Book Review: A Fiery Peace in a Cold War: Bernard Schriever and the Ultimate Weapon by Neil Sheehan

Library book sales are great places to find good reads, and while perusing the shelves at the Pacific Beach branch of the San Diego library I came across this volume.  I had never heard of the book but I had heard of the author.  Neil Sheehan is the author of one of the greatest books about the Vietnam War ever written, “A Bright Shining Lie: John Paul Vann and America in Vietnam”.  This book won both the Pulitzer Prize and the National Book Award and is one of my favorite nonfiction books of all time.  Despite its 1000 plus pages it is as fascinating as a novel.  So I was willing to give Sheehan another try, especially when I saw that this book’s subject matter concerned one of my ongoing interests, the modern history of the cold war.

As in “A Bright Shining Lie”, Sheehan uses a focus on the story of one man to flesh out an era, in this case the mad race between the United States and the Soviet Union after World War II to develop intermediate and long range missiles with nuclear warheads.  It was an insane period of time during which the U.S. military sought to produce an absurd amount of nuclear missiles as a deterrent to nuclear war.  The plan was that the missiles would never be used, but as the book brings out, there were plenty of gung-ho generals who would have been all too happy to unleash the entire arsenal on the Soviets, not comprehending or uncaring if they did that they would bring nuclear winter upon the whole northern hemisphere.

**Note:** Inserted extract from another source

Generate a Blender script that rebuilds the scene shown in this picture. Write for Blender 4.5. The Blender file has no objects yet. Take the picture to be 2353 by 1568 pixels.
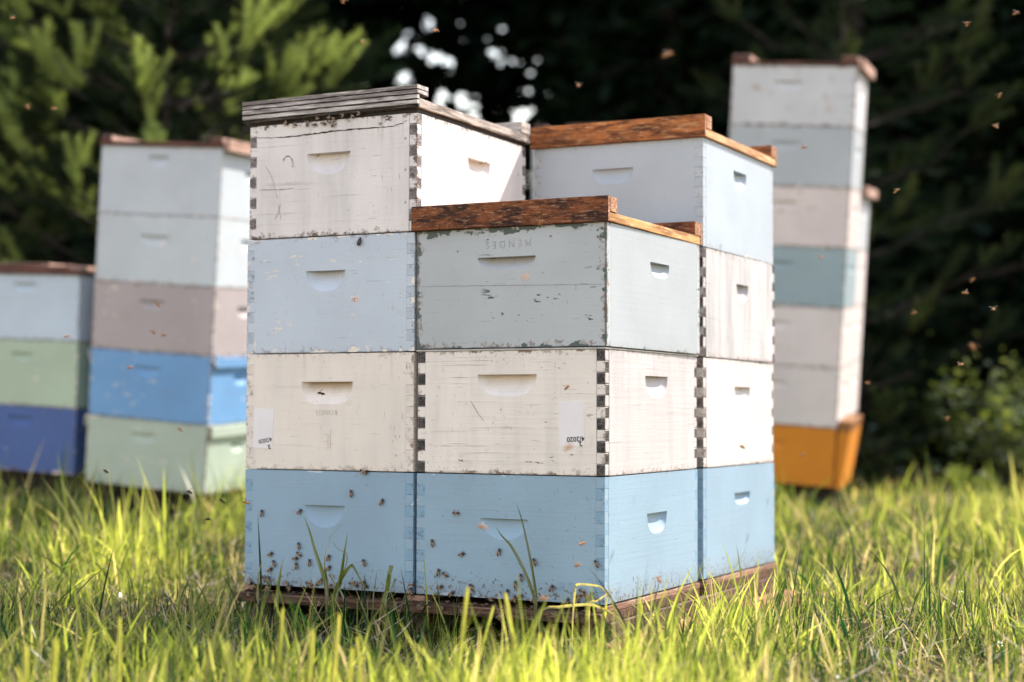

The story traces Schriever’s early life as an immigrant from Germany, the struggles of his mother after his father died, his education, his entry into the Army Air Forces (before the Air Force was a separate branch of the military), his service during World War II, and ultimately the assignment to his life’s work, the development of an intercontinental ballistic missile.  The book outlines the lives and deeds of a number of famous figures of the times, including the mathematician and physicist John von Neumann; Edward Hall, who created the Minuteman missile, and his brother Theodore, who spied for the Russians; Curtis LeMay, the bombastic general who was Schriever’s nemesis; Wernher von Braun, the German creator of the V2 rockets; Joseph Stalin, the tyrannical Russian dictator; and presidents Dwight Eisenhower and John F. Kennedy.

This is history brought to life through the stories of the men who made it, and it rivals any novel in its excitement and depth of characterization.  Sheehan is a great writer and he is in great form in this fascinating history.  As I said, the story itself tells of an insane period of human history.  God knows what future generations will think of the crazy race to build more and more and more death-dealing nuclear weapons until there were enough of them to destroy the world many times over.  At the same time, though, Sheehan has a gift for explaining the motivations of the times that led men to such deeds, and the personalities that struggled on heroically doing the best they could considering the circumstances.

I highly recommend this book as a first-class retelling of an important period of modern history.  Anyone interested in the cold war and how things developed as they did would do well to read this book.  If you want to go beyond James Bond and understand how things really happened, give it a try.